To succeed him the trustees turned to another graduate of Ohio Wesleyan and the Boston University School of Theology, Francis J. McConnell, who was serving as pastor of a large Methodist church in Brooklyn, New York. Though he remained only three years in the DePauw presidency before following his predecessor into the Methodist espiscopacy, McConnell took a special interest in the university's financial condition and led the institution's first major fund drive.
Directed by financial secretary Salem Town and endowment secretary Cyrus U. Wade, the campaign for the Seventy-Fifth Anniversary Fund, as it was called, was extraordinarily successful, producing a total subscription of $550,546 by mid-1912. This included $100,000 provided by the Rockefeller-funded General Education Board as well as substantial individual gifts from Washington C. DePauw's widow, Clement Studebaker, and Asbury alumnus Jay H. Neff and smaller sums donated by trustees, faculty, students, and Methodist clergy.

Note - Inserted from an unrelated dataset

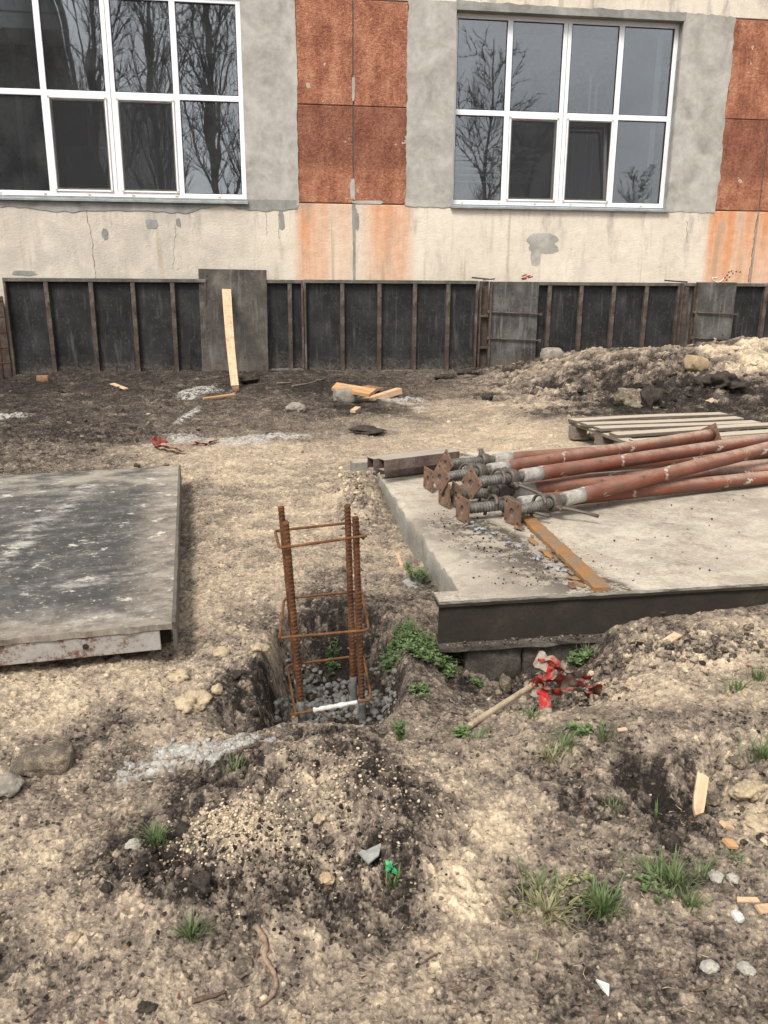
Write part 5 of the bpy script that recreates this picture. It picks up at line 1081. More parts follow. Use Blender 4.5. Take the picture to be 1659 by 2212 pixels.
rock('clod', 'black lump alone on the pale clay left of the pallet', 'clod', XY((1.049, 8.487, 0.000)), (0.062, 0.055, 0.05), 'clod', 18, rough=0.5)
rock('clod', 'crumbly black clod in front of the propped plank', 'clod', XY((-0.133, 6.595, -0.000)), (0.12, 0.09, 0.028), 'clod', 19, rough=0.6)
rock('clod', 'black heap of soil at the foot of the leftmost formwork panel', 'clod', XY((-1.608, 9.919, -0.000)), (0.16, 0.10, 0.05), 'clod', 20, rough=0.6)
rock('clod', 'low black clod at the foot of the middle formwork panel', 'clod', XY((0.745, 10.435, -0.000)), (0.12, 0.07, 0.04), 'clod', 21, rough=0.6)
rock('clod', 'low black clod right of another at the middle formwork foot', 'clod', XY((1.076, 10.859, 0.001)), (0.11, 0.06, 0.035), 'clod', 22, rough=0.6)
rock('clod', 'dark clod at the top of the right slope under the tan stone', 'clod', XY((3.336, 8.213, 0.160)), (0.22, 0.16, 0.10), 'clod', 23, rough=0.55)
rock('clod', 'cracked tan clay clod left of the pit', 'clod', XY((-0.559, 2.184, -0.000)), (0.048, 0.042, 0.026), 'clod_clay', 25, rough=0.4)
rock('clod', 'tan clay clod against the beam bottom right of the foundation blocks', 'clod', XY((0.740, 2.811, -0.065)), (0.036, 0.034, 0.036), 'clod_clay', 26, rough=0.35, sink=0.1)
rock('stone', 'upright tan stone in the hollow left of the red and white tape', 'stone', XY((0.421, 2.583, -0.189)), (0.022, 0.020, 0.032), 'clod_mix', 27, rough=0.3, sink=0.1)
rock('clod', 'tan clay lump at the right edge beside the big wood splinter', 'clod', XY((0.890, 1.765, -0.018)), (0.036, 0.030, 0.024), 'clod_clay', 28, rough=0.5)
rock('clod', 'tan clay lump lower right at the picture edge', 'clod', XY((0.855, 1.612, -0.002)), (0.036, 0.030, 0.020), 'clod_clay', 29, rough=0.5)
rock('stone', 'rounded pale stone in the lower right corner, left of its neighbour', 'stone', XY((0.596, 1.225, 0.000)), (0.017, 0.013, 0.010), 'stone_pale', 30, rough=0.2)
rock('stone', 'rounded pale stone in the lower right corner, right of its neighbour', 'stone', XY((0.662, 1.221, 0.000)), (0.016, 0.012, 0.010), 'stone_pale', 31, rough=0.2)
rock('stone', 'pale flat stone by the grass at the right edge', 'stone', XY((0.700, 1.461, 0.000)), (0.020, 0.015, 0.008), 'stone_pale', 32, rough=0.25)
rock('stone', 'small pale stone right of the flat one by the grass', 'stone', XY((0.734, 1.459, 0.000)), (0.012, 0.012, 0.010), 'stone_pale', 33, rough=0.2)
rock('stone', 'white broken stone at the right edge below the wood offcuts', 'stone', XY((0.698, 1.350, 0.000)), (0.016, 0.012, 0.010), 'white_cem', 34, rough=0.3, facet=0.7)
rock('stone', 'pale round stone half buried at the lower left', 'stone', XY((-0.570, 1.265, 0.003)), (0.014, 0.012, 0.009), 'clod_clay', 35, rough=0.2)
rock('stone', 'tan stone among the crumbs below the grey plastic scrap', 'stone', XY((-0.108, 1.404, 0.032)), (0.016, 0.014, 0.011), 'stone_tan', 36, rough=0.3)
rock('stone', 'grey stone left of the grass tuft by the dark heap, upper one', 'stone', XY((-0.541, 1.534, 0.008)), (0.016, 0.012, 0.009), 'stone_pale', 37, rough=0.3)
rock('stone', 'grey stone left of the grass tuft by the dark heap, lower one', 'stone', XY((-0.517, 1.496, 0.013)), (0.012, 0.010, 0.007), 'stone_grey', 38, rough=0.3)
rock('clod', 'dark clod lying in the root bend at the bottom', 'clod', XY((-0.248, 1.209, 0.002)), (0.020, 0.016, 0.012), 'clod_mix', 39, rough=0.3)
rock('clod', 'dark crumb cluster near the bottom edge left of the twig', 'clod', XY((-0.396, 1.122, 0.000)), (0.014, 0.011, 0.008), 'clod', 40, rough=0.6)
rock('brick', 'broken brick at the foot of the longest formwork panel', 'brick', XY((-4.019, 9.790, -0.001)), (0.10, 0.06, 0.05), 'brick', 41, rough=0.08, facet=0.62, sink=0.1, rot=(0, 0, 0.1))
rock('brick', 'brown brick under the foot of the leaning fresh plank', 'brick', XY((-1.627, 9.077, -0.000)), (0.055, 0.05, 0.035), 'brick', 42, rough=0.08, facet=0.62, sink=0.1, rot=(0, 0, 0.1))
for i, (lb, p, s, mt) in enumerate((
    ('cracked clay clod left of the pit, nearer the dark board', (-0.636, 2.335, 0.000), 0.030, 'clod_clay'), ('clay clod on the pit rim just left of the cage', (-0.402, 2.455, -0.000), 0.026, 'clod_clay'),
    ('flat clay clod between the dark board and the cage', (-0.532, 2.494, 0.000), 0.030, 'clod_clay'), ('dark clod on the edge of the dug bay left of the pit', (-0.453, 2.358, -0.001), 0.022, 'clod'),
    ('clay clod at the lip of the dug bay left of the pit', (-0.497, 2.251, -0.005), 0.022, 'clod_clay'), ('dark clod hanging on the right rim of the pit', (0.018, 2.666, -0.205), 0.022, 'clod_mix'),
    ('black clod on the spoil heap left of the pale cone', (-0.435, 1.554, 0.031), 0.020, 'clod'), ('black clod at the left foot of the spoil heap', (-0.491, 1.411, 0.023), 0.018, 'clod'),
    ('dark clod at the front foot of the spoil heap', (-0.347, 1.350, 0.032), 0.020, 'clod'), ('black clod at the left foot of the heap below the grass', (-0.547, 1.383, 0.013), 0.012, 'clod'),
    ('clay clod on the right flank of the spoil heap', (-0.133, 1.519, 0.071), 0.016, 'clod_clay'), ('brown clod behind the splinter in the crater', (0.818, 1.777, -0.046), 0.022, 'clod_mix'),
    ('tan clod at the right edge above the crater', (0.897, 1.849, 0.018), 0.022, 'clod_mix'), ('black clod in the bank against the beam', (1.008, 2.831, 0.017), 0.024, 'clod'))):
    rock('clod', lb, 'clod', XY(p), (s, s * 0.8, s * 0.6), mt, 300 + i, rough=0.5, sink=0.25, sub=3)
def shard(name, label, cat, pts, z, mat, th=0.004, tilt=(0, 0)):
    c = Vector((sum(p[0] for p in pts) / len(pts), sum(p[1] for p in pts) / len(pts), 0)); n = len(pts)
    m_ = MB(); q = [(p[0] - c.x, p[1] - c.y) for p in pts]
    m_.v = [(x, y, th) for x, y in q] + [(x * 1.02, y * 1.02, 0) for x, y in q]; m_.f = [tuple(range(n)), tuple(n + i for i in reversed(range(n)))] + [(i, n + i, n + (i + 1) % n, (i + 1) % n) for i in range(n)]
    hi = max(gz(c.x + x * 0.8, c.y + y * 0.8) for x, y in q + [(0, 0)])
    return tag(m_.build(name, M[mat], None, False, (c.x, c.y, hi + z), (tilt[0], tilt[1], 0)), label, cat)
shard('tile_shard', 'white triangular tile shard near the bottom edge', 'shard', [(0.379, 1.186, 0.000)[:2], (0.401, 1.179, 0.000)[:2], (0.395, 1.155, 0.000)[:2]], -0.001, 'white_cem', 0.005, (0.25, 0.1))
shard('plastic_scrap', 'grey plastic scrap on the spoil heap left of the green plastic', 'plastic scrap', [(-0.057, 1.465, 0.054)[:2], (-0.033, 1.456, 0.050)[:2], (0.000, 1.477, 0.055)[:2], (-0.006, 1.442, 0.043)[:2], (-0.027, 1.418, 0.036)[:2]], -0.006, 'plastic_clear', 0.003, (0.05, -0.05))
shard('plastic_scrap', 'clear plastic scrap at the front left corner of the slab', 'plastic scrap', [(0.075, 3.185, -0.000)[:2], (0.124, 3.240, -0.000)[:2], (0.158, 3.176, -0.000)[:2], (0.124, 3.119, -0.000)[:2]], 0.0, 'plastic_clear', 0.004, (0.2, 0.1))
shard('foil_scrap', 'white torn paper on the far wall of the pit', 'scrap', [(-0.135, 2.80), (-0.115, 2.79), (-0.105, 2.83), (-0.128, 2.86)], -0.01, 'plastic_clear', 0.002, (-0.6, 0.2))

# ---------------------------------------------------------------- timber lying about
def timber(name, label, A, B, w, th, mat, roll=0.0, cat='plank', taper=1.0, wob=0.0):
    A, B = Vector(A), Vector(B); L = (B - A).length; q = (B - A).to_track_quat('X', 'Z'); n = 10; m_ = MB(); r = random.Random(int(L * 1e4))
    for i in range(n + 1):
        t = i / n; ww = w / 2 * (1 + (taper - 1) * t); o = wob * math.sin(3.0 * t + 0.5); c = min(0.002, th * 0.15); dx = r.uniform(-0.25, 0.25) * w if i in (0, n) else 0
        for y, z, d in ((-ww, -th / 2 + c, dx), (-ww, th / 2 - c, dx), (-ww + c, th / 2, dx), (ww - c, th / 2, -dx), (ww, th / 2 - c, -dx), (ww, -th / 2 + c, -dx)):
            m_.v.append((L * t + d * 0.5, y + o, z))
    for i in range(n):
        for k in range(6): a = 6 * i + k; b = 6 * i + (k + 1) % 6; m_.f.append((a, b, b + 6, a + 6))
    m_.f += [tuple(range(6)), tuple(6 * n + k for k in reversed(range(6)))]
    e = q.to_matrix().to_4x4() @ Matrix.Rotation(roll, 4, 'X')
    return tag(m_.build(name, M[mat], None, False, A, e.to_euler()), label, cat)
pa = Vector((-1.666, 9.272, -0.000)); ptop = WL(-2.05, -0.222, 1.06)
timber('plank', 'long fresh pine plank leaning upright against the grey plywood board', (pa.x, pa.y, gz(pa.x, pa.y) + 0.03), ptop, 0.085, 0.028, 'wood', 0.0, 'plank', 1.35, 0.012)
timber('plank', 'orange fresh plank propped level on the grey stone', (-0.511, 8.400, 0.157), (-0.115, 8.200, 0.120), 0.15, 0.035, 'wood_o', 0.25)
timber('plank', 'thick fresh pine offcut slanting up right of the propped plank', (-0.193, 8.400, 0.009), (0.149, 8.700, 0.081), 0.11, 0.06, 'wood', -0.1)
timber('plank', 'reddish brown board lying behind the propped plank', (-0.243, 9.236, 0.050), (-0.072, 9.004, 0.050), 0.14, 0.025, 'brick', 0.1)
for nm, lb, a, b, w, th, mt in (
    ('wood_splinter', 'long fresh splinter in front of the leaning plank foot', (-1.829, 8.354, -0.000), (-1.566, 8.638, -0.000), 0.045, 0.02, 'wood_o'),
    ('wood_chip', 'tan wood chip on the dark soil below the longest formwork panel', (-3.150, 9.611, -0.000), (-2.838, 9.092, -0.000), 0.055, 0.015, 'wood'),
    ('wood_chip', 'pale wood chip on the bare clay right of the red and white tape', (0.936, 2.553, -0.001), (1.001, 2.597, 0.010), 0.030, 0.008, 'wood'),
    ('wood_chip', 'small pale chip beside the crumbly soil under the tape', (0.764, 2.413, -0.059), (0.780, 2.361, -0.037), 0.015, 0.005, 'wood'),
    ('wood_offcut', 'small square wood offcut at the right edge below the big splinter, upper one', (0.780, 1.635, -0.027), (0.804, 1.641, -0.026), 0.018, 0.010, 'wood'),
    ('wood_offcut', 'small square wood offcut at the right edge below the big splinter, lower one', (0.752, 1.549, -0.002), (0.774, 1.553, -0.002), 0.024, 0.010, 'wood_o'),
    ('wood_chip', 'thin pale chip at the right edge beside the grass', (0.717, 1.398, 0.000), (0.759, 1.396, 0.000), 0.012, 0.005, 'wood'),
    ('wood_chip', 'pale wood chip cut by the right picture edge below the thin chip', (0.745, 1.368, 0.000), (0.779, 1.378, 0.000), 0.022, 0.007, 'wood'),
    ('wood_chip', 'pale splinter at the slab foot beside the left edge', (0.062, 3.604, 0.000), (0.079, 3.413, -0.000), 0.014, 0.006, 'wood'),
    ('wood_chip', 'white chip on the dark soil in front of the stone under the plank', (-0.297, 7.668, -0.000), (-0.253, 7.782, -0.000), 0.05, 0.03, 'wood'),
    ('wood_chip', 'pale chip on the trodden clay below the slab hollow', (0.619, 1.945, 0.042), (0.644, 1.952, 0.043), 0.012, 0.004, 'wood')):
    a = Vector(a); b = Vector(b); a.z = gz(a.x, a.y) + th * 0.6; b.z = gz(b.x, b.y) + th * 0.6
    timber(nm, lb, a, b, w, th, mt, 0.1, 'wood chip')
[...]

In his later career as a leading Methodist bishop, McConnell was able to exert a wider influence and achieve a national reputation as a religious thinker and social reformer. He was the author of numerous books, including biographies of his personal mentor Borden Parke Bowne and Methodist founder John Wesley. As did his predecessor Hughes, McConnell published an autobiography which devoted an appreciative chapter to his DePauw years.
The Hughes-McConnell era witnessed significant growth in the administrative organization of the university. One of President Hughes' first steps was to name Edwin Post, who had been professor of Latin language and literature since 1879 and vice president since 1896, to the office of dean of the College of Liberal Arts, an office he held until 1930.